## DATA SECTION
-=-=-

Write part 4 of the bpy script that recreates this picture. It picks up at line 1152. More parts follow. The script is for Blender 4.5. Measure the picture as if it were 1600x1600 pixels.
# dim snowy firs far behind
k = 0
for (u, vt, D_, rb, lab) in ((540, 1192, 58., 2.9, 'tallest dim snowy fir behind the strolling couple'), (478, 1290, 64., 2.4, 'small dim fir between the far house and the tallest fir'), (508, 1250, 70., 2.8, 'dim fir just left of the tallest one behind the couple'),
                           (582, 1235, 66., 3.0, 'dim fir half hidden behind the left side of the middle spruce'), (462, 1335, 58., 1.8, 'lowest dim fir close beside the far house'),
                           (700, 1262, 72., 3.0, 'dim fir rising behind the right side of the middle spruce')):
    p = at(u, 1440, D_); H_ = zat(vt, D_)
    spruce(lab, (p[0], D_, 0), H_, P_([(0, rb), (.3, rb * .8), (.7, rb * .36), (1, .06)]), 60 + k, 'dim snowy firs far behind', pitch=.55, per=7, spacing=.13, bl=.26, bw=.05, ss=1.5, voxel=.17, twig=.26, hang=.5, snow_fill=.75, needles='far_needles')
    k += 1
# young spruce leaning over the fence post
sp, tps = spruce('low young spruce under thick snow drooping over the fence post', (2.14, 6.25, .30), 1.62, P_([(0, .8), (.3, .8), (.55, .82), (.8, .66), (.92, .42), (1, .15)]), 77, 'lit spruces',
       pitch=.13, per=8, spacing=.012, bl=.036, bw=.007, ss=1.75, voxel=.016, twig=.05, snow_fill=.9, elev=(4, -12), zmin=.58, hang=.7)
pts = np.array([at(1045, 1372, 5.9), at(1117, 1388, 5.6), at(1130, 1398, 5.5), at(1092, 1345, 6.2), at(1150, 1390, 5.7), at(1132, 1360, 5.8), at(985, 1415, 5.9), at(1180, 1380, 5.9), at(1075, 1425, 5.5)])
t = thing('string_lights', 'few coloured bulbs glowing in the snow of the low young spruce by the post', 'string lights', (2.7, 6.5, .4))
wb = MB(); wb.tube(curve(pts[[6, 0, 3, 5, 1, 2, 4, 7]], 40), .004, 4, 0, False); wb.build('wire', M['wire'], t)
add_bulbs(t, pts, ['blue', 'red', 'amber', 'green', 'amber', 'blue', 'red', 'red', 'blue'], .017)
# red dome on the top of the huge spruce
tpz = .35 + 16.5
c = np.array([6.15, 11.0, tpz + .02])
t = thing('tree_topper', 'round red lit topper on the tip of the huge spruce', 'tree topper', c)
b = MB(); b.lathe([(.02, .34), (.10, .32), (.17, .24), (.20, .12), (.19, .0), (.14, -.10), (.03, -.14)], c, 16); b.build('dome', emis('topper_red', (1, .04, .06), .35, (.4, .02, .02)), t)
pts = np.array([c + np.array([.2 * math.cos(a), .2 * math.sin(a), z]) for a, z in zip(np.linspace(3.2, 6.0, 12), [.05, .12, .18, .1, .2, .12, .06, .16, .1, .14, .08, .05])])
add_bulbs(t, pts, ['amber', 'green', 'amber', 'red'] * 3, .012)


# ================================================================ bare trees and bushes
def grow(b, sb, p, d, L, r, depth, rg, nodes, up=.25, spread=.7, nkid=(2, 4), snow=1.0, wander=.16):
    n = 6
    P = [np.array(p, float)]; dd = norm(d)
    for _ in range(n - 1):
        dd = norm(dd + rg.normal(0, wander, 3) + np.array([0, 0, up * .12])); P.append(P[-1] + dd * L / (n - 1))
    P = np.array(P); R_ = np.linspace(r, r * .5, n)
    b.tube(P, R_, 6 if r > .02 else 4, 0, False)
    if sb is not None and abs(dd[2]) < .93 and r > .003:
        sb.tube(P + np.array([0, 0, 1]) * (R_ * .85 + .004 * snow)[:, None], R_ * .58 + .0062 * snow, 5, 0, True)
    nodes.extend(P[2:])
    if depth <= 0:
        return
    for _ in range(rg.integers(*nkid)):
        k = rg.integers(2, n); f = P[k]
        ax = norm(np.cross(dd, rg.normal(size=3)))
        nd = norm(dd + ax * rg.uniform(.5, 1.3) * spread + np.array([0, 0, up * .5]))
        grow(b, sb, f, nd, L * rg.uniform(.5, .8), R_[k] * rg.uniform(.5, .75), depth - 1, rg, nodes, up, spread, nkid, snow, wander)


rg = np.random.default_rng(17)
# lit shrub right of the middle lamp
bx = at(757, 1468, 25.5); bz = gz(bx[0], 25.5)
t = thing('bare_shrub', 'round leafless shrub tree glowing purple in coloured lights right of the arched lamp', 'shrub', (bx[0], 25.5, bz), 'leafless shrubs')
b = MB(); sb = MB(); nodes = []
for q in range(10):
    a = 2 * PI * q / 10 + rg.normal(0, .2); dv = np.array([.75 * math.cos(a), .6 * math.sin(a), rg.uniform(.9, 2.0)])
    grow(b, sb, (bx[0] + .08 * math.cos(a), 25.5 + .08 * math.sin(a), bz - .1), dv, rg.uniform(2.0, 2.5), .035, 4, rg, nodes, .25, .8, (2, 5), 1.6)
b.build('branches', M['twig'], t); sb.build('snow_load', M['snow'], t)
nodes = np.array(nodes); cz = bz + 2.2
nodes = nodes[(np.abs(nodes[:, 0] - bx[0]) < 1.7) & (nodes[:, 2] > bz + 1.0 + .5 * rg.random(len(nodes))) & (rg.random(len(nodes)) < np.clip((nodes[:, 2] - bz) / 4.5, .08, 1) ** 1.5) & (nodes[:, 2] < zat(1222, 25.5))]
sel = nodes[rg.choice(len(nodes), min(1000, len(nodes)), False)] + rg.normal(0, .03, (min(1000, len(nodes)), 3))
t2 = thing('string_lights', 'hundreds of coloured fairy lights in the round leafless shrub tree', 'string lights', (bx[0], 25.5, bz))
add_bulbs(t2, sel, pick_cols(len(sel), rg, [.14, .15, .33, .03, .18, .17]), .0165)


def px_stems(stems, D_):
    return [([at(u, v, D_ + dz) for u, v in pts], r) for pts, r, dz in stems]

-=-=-

## SET TASK
Retype the data in full and match it exactly.

## EXERCISE ANSWER
Write part 4 of the bpy script that recreates this picture. It picks up at line 1152. More parts follow. The script is for Blender 4.5. Measure the picture as if it were 1600x1600 pixels.
# dim snowy firs far behind
k = 0
for (u, vt, D_, rb, lab) in ((540, 1192, 58., 2.9, 'tallest dim snowy fir behind the strolling couple'), (478, 1290, 64., 2.4, 'small dim fir between the far house and the tallest fir'), (508, 1250, 70., 2.8, 'dim fir just left of the tallest one behind the couple'),
                           (582, 1235, 66., 3.0, 'dim fir half hidden behind the left side of the middle spruce'), (462, 1335, 58., 1.8, 'lowest dim fir close beside the far house'),
                           (700, 1262, 72., 3.0, 'dim fir rising behind the right side of the middle spruce')):
    p = at(u, 1440, D_); H_ = zat(vt, D_)
    spruce(lab, (p[0], D_, 0), H_, P_([(0, rb), (.3, rb * .8), (.7, rb * .36), (1, .06)]), 60 + k, 'dim snowy firs far behind', pitch=.55, per=7, spacing=.13, bl=.26, bw=.05, ss=1.5, voxel=.17, twig=.26, hang=.5, snow_fill=.75, needles='far_needles')
    k += 1
# young spruce leaning over the fence post
sp, tps = spruce('low young spruce under thick snow drooping over the fence post', (2.14, 6.25, .30), 1.62, P_([(0, .8), (.3, .8), (.55, .82), (.8, .66), (.92, .42), (1, .15)]), 77, 'lit spruces',
       pitch=.13, per=8, spacing=.012, bl=.036, bw=.007, ss=1.75, voxel=.016, twig=.05, snow_fill=.9, elev=(4, -12), zmin=.58, hang=.7)
pts = np.array([at(1045, 1372, 5.9), at(1117, 1388, 5.6), at(1130, 1398, 5.5), at(1092, 1345, 6.2), at(1150, 1390, 5.7), at(1132, 1360, 5.8), at(985, 1415, 5.9), at(1180, 1380, 5.9), at(1075, 1425, 5.5)])
t = thing('string_lights', 'few coloured bulbs glowing in the snow of the low young spruce by the post', 'string lights', (2.7, 6.5, .4))
wb = MB(); wb.tube(curve(pts[[6, 0, 3, 5, 1, 2, 4, 7]], 40), .004, 4, 0, False); wb.build('wire', M['wire'], t)
add_bulbs(t, pts, ['blue', 'red', 'amber', 'green', 'amber', 'blue', 'red', 'red', 'blue'], .017)
# red dome on the top of the huge spruce
tpz = .35 + 16.5
c = np.array([6.15, 11.0, tpz + .02])
t = thing('tree_topper', 'round red lit topper on the tip of the huge spruce', 'tree topper', c)
b = MB(); b.lathe([(.02, .34), (.10, .32), (.17, .24), (.20, .12), (.19, .0), (.14, -.10), (.03, -.14)], c, 16); b.build('dome', emis('topper_red', (1, .04, .06), .35, (.4, .02, .02)), t)
pts = np.array([c + np.array([.2 * math.cos(a), .2 * math.sin(a), z]) for a, z in zip(np.linspace(3.2, 6.0, 12), [.05, .12, .18, .1, .2, .12, .06, .16, .1, .14, .08, .05])])
add_bulbs(t, pts, ['amber', 'green', 'amber', 'red'] * 3, .012)


# ================================================================ bare trees and bushes
def grow(b, sb, p, d, L, r, depth, rg, nodes, up=.25, spread=.7, nkid=(2, 4), snow=1.0, wander=.16):
    n = 6
    P = [np.array(p, float)]; dd = norm(d)
    for _ in range(n - 1):
        dd = norm(dd + rg.normal(0, wander, 3) + np.array([0, 0, up * .12])); P.append(P[-1] + dd * L / (n - 1))
    P = np.array(P); R_ = np.linspace(r, r * .5, n)
    b.tube(P, R_, 6 if r > .02 else 4, 0, False)
    if sb is not None and abs(dd[2]) < .93 and r > .003:
        sb.tube(P + np.array([0, 0, 1]) * (R_ * .85 + .004 * snow)[:, None], R_ * .58 + .0062 * snow, 5, 0, True)
    nodes.extend(P[2:])
    if depth <= 0:
        return
    for _ in range(rg.integers(*nkid)):
        k = rg.integers(2, n); f = P[k]
        ax = norm(np.cross(dd, rg.normal(size=3)))
        nd = norm(dd + ax * rg.uniform(.5, 1.3) * spread + np.array([0, 0, up * .5]))
        grow(b, sb, f, nd, L * rg.uniform(.5, .8), R_[k] * rg.uniform(.5, .75), depth - 1, rg, nodes, up, spread, nkid, snow, wander)


rg = np.random.default_rng(17)
# lit shrub right of the middle lamp
bx = at(757, 1468, 25.5); bz = gz(bx[0], 25.5)
t = thing('bare_shrub', 'round leafless shrub tree glowing purple in coloured lights right of the arched lamp', 'shrub', (bx[0], 25.5, bz), 'leafless shrubs')
b = MB(); sb = MB(); nodes = []
for q in range(10):
    a = 2 * PI * q / 10 + rg.normal(0, .2); dv = np.array([.75 * math.cos(a), .6 * math.sin(a), rg.uniform(.9, 2.0)])
    grow(b, sb, (bx[0] + .08 * math.cos(a), 25.5 + .08 * math.sin(a), bz - .1), dv, rg.uniform(2.0, 2.5), .035, 4, rg, nodes, .25, .8, (2, 5), 1.6)
b.build('branches', M['twig'], t); sb.build('snow_load', M['snow'], t)
nodes = np.array(nodes); cz = bz + 2.2
nodes = nodes[(np.abs(nodes[:, 0] - bx[0]) < 1.7) & (nodes[:, 2] > bz + 1.0 + .5 * rg.random(len(nodes))) & (rg.random(len(nodes)) < np.clip((nodes[:, 2] - bz) / 4.5, .08, 1) ** 1.5) & (nodes[:, 2] < zat(1222, 25.5))]
sel = nodes[rg.choice(len(nodes), min(1000, len(nodes)), False)] + rg.normal(0, .03, (min(1000, len(nodes)), 3))
t2 = thing('string_lights', 'hundreds of coloured fairy lights in the round leafless shrub tree', 'string lights', (bx[0], 25.5, bz))
add_bulbs(t2, sel, pick_cols(len(sel), rg, [.14, .15, .33, .03, .18, .17]), .0165)


def px_stems(stems, D_):
    return [([at(u, v, D_ + dz) for u, v in pts], r) for pts, r, dz in stems]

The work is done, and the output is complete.